Les défenseurs du journal moderne répondent à l’enquête de la Revue Bleue (1897) : « N’ayez que des choses sublimes et délicates à me confier, je parlerai un autre langage. Je ne représente plus une aristocratie intellectuelle, je représente la foule. Que la foule ait une âme, je serai une âme aussi. Je suis le Forum antique transporté à domicile : n’ayez que des orateurs dominés par l’idée de la Cité. Je suis la Bible éparse de l’Humanité : faites-moi des révélations dignes du génie de l’Homme. Réformez-vous, je me réformerai avec vous. »

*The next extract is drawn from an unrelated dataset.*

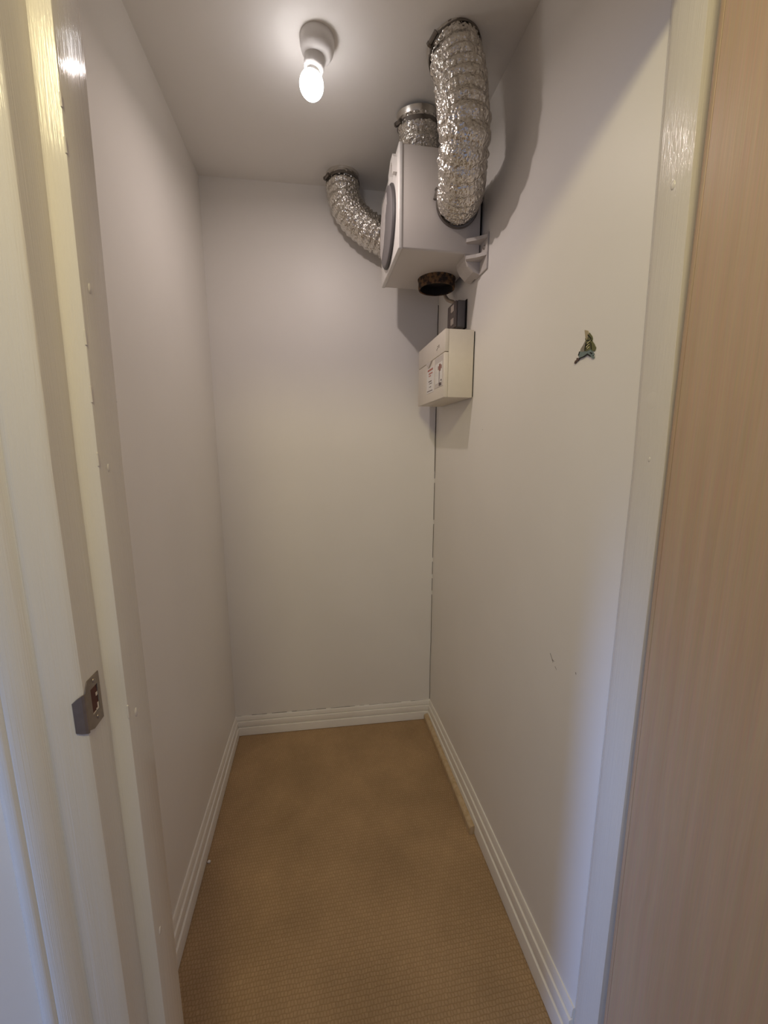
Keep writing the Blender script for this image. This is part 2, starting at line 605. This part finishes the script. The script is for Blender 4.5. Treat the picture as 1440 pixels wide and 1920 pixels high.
bm = bmesh.new()
add_box(bm, 0.131, 0.969, 0.487, 0.594, 2.066, 2.09)
add_box(bm, 0.131, 0.969, 0.536, 0.594, 2.042, 2.066, .002, 1)
obj('trim_3', bm, M['gloss'], **st)

# architrave on the hall side, left of the opening
prof = [(0.1305, 0.4945), (0.1308, 0.4885), (0.1295, 0.4868), (0.120, 0.4848), (0.108, 0.4822), (0.098, 0.4802), (0.0925, 0.4800),
        (0.0900, 0.4822), (0.0880, 0.4835), (0.0858, 0.4815), (0.083, 0.4775), (0.074, 0.4745), (0.064, 0.4740), (0.0560, 0.4742),
        (0.0535, 0.4752), (0.0525, 0.4770), (0.0510, 0.4752), (0.047, 0.4745), (0.036, 0.4785), (0.027, 0.4850), (0.0235, 0.4900), (0.0225, 0.4945)]
bm = bmesh.new()
add_post(bm, prof, 2.17, 0.020)
obj('trim_4', bm, M['gloss'], smooth=True, angle=50, **st)


# skirting boards
SKP = [(0.0, 1.0), (0.0035, 1.0), (0.0052, .965), (0.0058, .90), (0.0075, .80), (0.0022, .785), (0.0024, .765), (0.0108, .745), (0.0118, .70), (0.0123, .55),
       (0.0112, .475), (0.0060, .462), (0.0060, .446), (0.0148, .428), (0.0155, .40), (0.0155, 0.025), (0.0, 0.025)]


def skirt(name, path, nrm, hs):
    bm = bmesh.new()
    rings = []
    for (x, y), (nx, ny), h in zip(path, nrm, hs):
        rings.append([(x + nx * t, y + ny * t, z * h) for t, z in SKP])
    add_loft(bm, rings, True, True)
    return obj(name, bm, M['skirt'], smooth=True, angle=30, **st)


skirt('baseboard_left', [(0, yb(0)), (0, 1.62), (0, 1.2), (0, 0.606)], [(1, -1), (1, 0), (1, 0), (1, 0)], [.0965, .106, .122, .136])
skirt('baseboard_back', [(0, yb(0)), (W, yb(W))], [(1, -1), (-1, -1)], [.0965, .0985])
skirt('baseboard_right', [(W, yb(W)), (W, 1.62), (W, 1.2), (W, 0.6075)], [(-1, -1), (-1, 0), (-1, 0), (-1, 0)], [.0985, .110, .128, .134])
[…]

241.322 HISTOIRE DES JOURNAUX.

a) Le journal a déjà une longue histoire dont les étapes peuvent être résumées ainsi. Origine : Abraham Verhoeven (« Nieuwe Tijdinghen ») à Anvers (1605) : Theophraste Renaudot en France (1631). (Bureaux d’adresses et de rencontres.) La Liberté de la Presse. Les Révolutions anglaise puis française donnent essor à la Presse. La presse à vapeur. Journal à bon marché. Marinoni et les presses rotatives. La « Presse jaune » américaine. L’Illustration. Marconi : les journaux conquèrent les océans et les nouvelles diffusées par radio.[1]

b) Les Romains ont connu les journaux, les quotidiens, sorte d’affiches qu’à l’époque de Jules César on allait lire aux carrefours de la ville. « Acta diurna populi romani »[2]

c) Avec, les « Acta diurna », il y a les Actes des premiers chrétiens. Il y a les correspondances des savants du XVIe siècle qu’ont renouvelées Guy Patin, Saumaise et Vossius, correspondances qui étaient les vrais journaux d’alors.

d) On a beaucoup recherché et discuté les origines du journal moderne comme on l’a fait des origines de l’imprimerie. C’est qu’il est difficile de décider à quel moment il y a encore simple écrit de circonstances, pièces isolées se rapportant à un seul événement (Relatio, Zeitung, Tijdinghen. Avviso, Couranten) et à quel moment il y a publication périodique continue. Il semble bien que l’origine doit être recherchée dans les « Nieuwe Tijdinghen »

  1. Eug. Hatin a écrit une « Histoire politique et littéraire de la Presse en France » (1859-1861, 8 vol.). Il y a procédé surtout par monographie consacrée à la fondation et au développement de chaque journal. Il y a joint des chapitres qui résument l’historique d’une époque, envisageant à la fois les grands et les petits journaux et une bibliographie générale de journaux. « Je me suis étudié, dit l’auteur, à rassembler tous les faits touchant à la presse, à les contrôler, à les coordonner, à montrer comment est né et a grandi le journal, par quelles phases successives et si diverses il a passé depuis deux siècles. C’est en un mot l’histoire de l’instrument plutôt encore que celle de ses effets que je me suis proposé d’écrire. »
  2. V. Leclerc : Les journaux chez les Romains.